Printed Circuit Board Manufacturing:
- LEV on blending/mixing operations
- LEV on masking operation
- LEV on coating operation
- Process enclosure of coating operation

Personal Protective Equipment

When the implementation of engineering controls did not reduce the predicted exposures for a job category to below the target level, ASRs were prescribed. Cartridge respirators are considered inadequate because the odor thresholds of the four glycol ethers do not allow workers to adequately detect breakthrough at concentrations as low as the proposed regulatory alternatives

Dermal exposure can be reduced through gloves, protective clothing, and eye protection. Evidence indicates that butyl rubber gloves may be appropriate for operations that involve heavy handling and high potential for direct contact.
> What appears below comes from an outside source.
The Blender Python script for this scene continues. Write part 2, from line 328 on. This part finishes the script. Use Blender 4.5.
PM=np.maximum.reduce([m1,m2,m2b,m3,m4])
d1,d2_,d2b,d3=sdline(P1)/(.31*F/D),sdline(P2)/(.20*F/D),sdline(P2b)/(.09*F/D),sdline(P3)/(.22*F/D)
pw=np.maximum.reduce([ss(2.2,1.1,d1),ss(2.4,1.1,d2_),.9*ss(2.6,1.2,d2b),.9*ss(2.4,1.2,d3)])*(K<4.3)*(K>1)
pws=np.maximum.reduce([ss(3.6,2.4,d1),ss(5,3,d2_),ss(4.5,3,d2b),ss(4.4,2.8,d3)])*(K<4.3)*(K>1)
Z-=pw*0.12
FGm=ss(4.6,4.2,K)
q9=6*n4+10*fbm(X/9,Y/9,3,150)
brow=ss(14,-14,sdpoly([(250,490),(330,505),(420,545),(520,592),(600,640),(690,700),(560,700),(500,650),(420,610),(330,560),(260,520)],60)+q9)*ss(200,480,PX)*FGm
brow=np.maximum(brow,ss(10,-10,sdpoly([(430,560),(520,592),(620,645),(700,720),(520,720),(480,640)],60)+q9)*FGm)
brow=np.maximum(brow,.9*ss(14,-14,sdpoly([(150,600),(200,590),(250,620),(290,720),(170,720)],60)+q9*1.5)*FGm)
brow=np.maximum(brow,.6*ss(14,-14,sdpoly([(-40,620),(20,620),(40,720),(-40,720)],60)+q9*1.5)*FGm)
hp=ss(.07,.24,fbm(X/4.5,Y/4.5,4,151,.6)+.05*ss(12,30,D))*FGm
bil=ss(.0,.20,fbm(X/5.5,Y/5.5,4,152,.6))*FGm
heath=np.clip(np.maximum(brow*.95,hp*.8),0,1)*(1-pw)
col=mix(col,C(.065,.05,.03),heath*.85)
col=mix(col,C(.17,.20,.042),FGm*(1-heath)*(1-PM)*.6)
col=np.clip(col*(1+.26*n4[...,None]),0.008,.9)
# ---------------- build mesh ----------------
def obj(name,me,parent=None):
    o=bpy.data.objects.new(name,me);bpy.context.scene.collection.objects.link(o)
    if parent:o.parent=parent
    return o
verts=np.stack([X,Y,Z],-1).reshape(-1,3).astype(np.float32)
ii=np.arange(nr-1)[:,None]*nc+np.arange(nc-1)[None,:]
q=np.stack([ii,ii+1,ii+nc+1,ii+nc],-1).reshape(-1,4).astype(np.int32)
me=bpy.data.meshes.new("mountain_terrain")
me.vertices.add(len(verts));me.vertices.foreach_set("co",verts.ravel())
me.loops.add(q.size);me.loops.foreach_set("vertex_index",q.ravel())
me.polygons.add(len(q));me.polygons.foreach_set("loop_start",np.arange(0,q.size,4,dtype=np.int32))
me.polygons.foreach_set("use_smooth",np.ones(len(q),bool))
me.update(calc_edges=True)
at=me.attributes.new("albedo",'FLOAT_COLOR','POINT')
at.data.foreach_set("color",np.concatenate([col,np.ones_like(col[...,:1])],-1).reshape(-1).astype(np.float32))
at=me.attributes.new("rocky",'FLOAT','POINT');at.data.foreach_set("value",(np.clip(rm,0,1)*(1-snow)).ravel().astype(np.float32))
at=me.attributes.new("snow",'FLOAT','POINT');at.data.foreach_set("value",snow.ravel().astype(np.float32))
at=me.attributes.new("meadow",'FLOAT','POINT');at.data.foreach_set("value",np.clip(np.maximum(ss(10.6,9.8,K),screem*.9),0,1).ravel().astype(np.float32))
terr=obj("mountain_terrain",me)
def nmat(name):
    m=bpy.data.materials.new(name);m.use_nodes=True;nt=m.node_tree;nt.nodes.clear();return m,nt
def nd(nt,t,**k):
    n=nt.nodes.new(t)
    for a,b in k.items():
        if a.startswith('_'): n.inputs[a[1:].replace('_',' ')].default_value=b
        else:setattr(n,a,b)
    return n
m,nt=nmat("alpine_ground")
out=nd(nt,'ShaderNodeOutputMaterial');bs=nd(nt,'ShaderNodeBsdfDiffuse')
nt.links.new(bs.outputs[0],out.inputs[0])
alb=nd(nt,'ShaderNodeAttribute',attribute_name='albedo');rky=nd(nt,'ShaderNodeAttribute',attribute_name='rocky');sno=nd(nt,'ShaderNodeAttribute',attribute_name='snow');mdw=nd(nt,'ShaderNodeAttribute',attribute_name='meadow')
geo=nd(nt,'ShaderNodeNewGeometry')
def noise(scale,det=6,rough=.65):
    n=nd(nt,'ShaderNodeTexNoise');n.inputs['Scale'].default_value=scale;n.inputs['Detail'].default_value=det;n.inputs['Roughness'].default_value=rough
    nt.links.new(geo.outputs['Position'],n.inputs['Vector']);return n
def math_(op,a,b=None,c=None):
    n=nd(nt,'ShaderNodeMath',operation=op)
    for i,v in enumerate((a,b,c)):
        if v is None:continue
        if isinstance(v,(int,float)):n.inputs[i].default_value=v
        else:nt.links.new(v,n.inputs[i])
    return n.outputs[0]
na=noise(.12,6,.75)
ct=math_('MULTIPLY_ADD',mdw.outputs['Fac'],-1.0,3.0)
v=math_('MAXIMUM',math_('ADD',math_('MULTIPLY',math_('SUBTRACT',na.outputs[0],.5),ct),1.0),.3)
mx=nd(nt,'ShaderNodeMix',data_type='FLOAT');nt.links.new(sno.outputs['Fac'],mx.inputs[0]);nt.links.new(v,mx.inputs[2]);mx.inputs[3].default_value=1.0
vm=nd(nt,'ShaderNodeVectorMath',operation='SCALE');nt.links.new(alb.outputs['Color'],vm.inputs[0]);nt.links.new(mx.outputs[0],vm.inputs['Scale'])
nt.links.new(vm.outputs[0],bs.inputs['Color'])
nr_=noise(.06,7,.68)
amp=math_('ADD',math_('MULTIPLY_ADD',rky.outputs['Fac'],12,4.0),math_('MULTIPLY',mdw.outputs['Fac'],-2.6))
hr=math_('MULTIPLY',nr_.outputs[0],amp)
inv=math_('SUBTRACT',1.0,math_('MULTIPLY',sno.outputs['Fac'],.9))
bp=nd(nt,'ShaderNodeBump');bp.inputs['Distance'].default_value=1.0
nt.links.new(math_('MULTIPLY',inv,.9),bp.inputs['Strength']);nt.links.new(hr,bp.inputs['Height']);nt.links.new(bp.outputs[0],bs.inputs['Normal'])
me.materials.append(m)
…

Neoprene gloves may be appropriate for some production-related activities, such as loading rail cars and taking quality control samples. Latex gloves may be appropriate for operations that involve light handling and only occasional contact

Substitution

Substitution of other chemicals is an option for eliminating exposure to 2-ME, 2-MEA, 2-EE, and 2-EEA, although no single "drop in" substitute exists for all applications. The most common substitutes, according to PEI's survey, are propylene glycol monomethyl ether (PGME), ethylene glycol monobutyl ether (2-BE), ethylene glycol monopropyl ether (2-PE), and their acetates. Together, these six chemicals account for almost 90 percent of reported substitutions. Evidence suggests that they would pose a lower hazard in the workplace than the four glycol ethers being considered in this standard

A substitution rate was assumed for each industry category based on the availability, suitability, and cost of substitutes; the capital and operating and maintenance (O&M) costs of compliance techniques; and the industry category's position in the chain of distribution (i.e., its flexibility in forcing or responding to substitution). The rate of substitution is assumed to be the same for the geometric mean and arithmetic mean exposure approaches. The following substitution rates were developed:

Manufacture of Glycol Ethers and Intermediates: No substitution; export and chemical intermediate uses represent large proportions of total production of all four glycol ethers

Formulation of Paints and Coatings: 90%; most formulators already have or are developing substitutes

Aircraft Manufacturing/Repainting: 70%

Motor Vehicle Body Manufacturing: 70%

Other Metal Applications: 70%

Automobile Refinishing: 90%

Wood Furniture Manufacturing: 90%; use of glycol ethers is already dropping rapidly

Formulation and Application of Inks: 90%; much substitution has already taken place

Semiconductors: 10%; acceptable substitutes are not generally available

Printed Circuit Boards: 50%; acceptable substitutes are generally available

Exposure Reduction

Tables VIII-4 through VIII-7 show exposure reductions for each glycol ether after applying engineering controls. In many industry/job categories, no engineering controls would be needed to meet the proposed TWAs, although respirators might be needed to meet the proposed ELs

Of the workers who are currently exposed to glycol ethers, only five percent (under either the geometric mean approach or the arithmetic mean approach) would require air- supplied respirators. The highest percentages of workers who would require ASRs are found in aircraft manufacturing/repainting and "other" metal applications. On a full-time equivalent basis, only two percent (under either approach) would require ASRs. (See Tables VIII-8 and VIII- 9.)